Methods are the way we teach. Approaches are the why we teach that way.
The 1950s through 1980s were considered the "methods" period.

Audiolingual 


Dominant since the 1950s. Developed in the USA. This method is skills-based, allows no use of L1, and stresses memorization, repetition, tapes, and structure. Teacher role: language modeler & drill leader. Student role: pattern practicer and accuracy enthusiast. 

Counseling Learning 


From Rogerian Counseling (1951). Later by C. Curran (1970s). This method is part of the Humanistic Technique. The teacher is the coach; the students are clients.

Direct Method 


Made popular by Berlitz in the 1950s, it allows only the second language, uses everyday vocabulary, and stresses pronunciation. It is used in Community Language Learning. teacher role: counselor and paraphraser; student role: collaborator and whole person.

Grammar Translation 


Most popular before the 1940s. It started to be slowly replaced by the Direct Method from the early 1900s. It is still popular, however, in countries where reading is more important than communicating. 

Silent Way 


From Bruner (1966) to Gattegno (1990s) and referring to the teacher.

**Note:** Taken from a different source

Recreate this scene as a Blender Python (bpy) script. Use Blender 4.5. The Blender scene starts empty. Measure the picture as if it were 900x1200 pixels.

Students are encouraged to produce as much as possible, to get the spirit of the language by exploring and practising it. 

Situational Language Teaching 


A classical oral method that gave birth to many of today’s structuralist approaches. (Firth, Halliday, etc.) Language is a purposeful activity toward a goal. Stress is on meaning, content, and situations. First used in the 1930s and further developed in England in the 1950s, it is an oral approach that views language as a purposeful activity toward goals. Teacher role: context setter and error corrector. Student role: memorizer and imitator. 

Total Physical Response (TPR)


Coordinates speech and action and draws on other sciences but its speech theorems are Palmers' (1925). The idea is to repeat during the L2 learning process what was used to learn L1. It is structure-based. Teacher role: commander and action monitor. Student role: order taker and performer.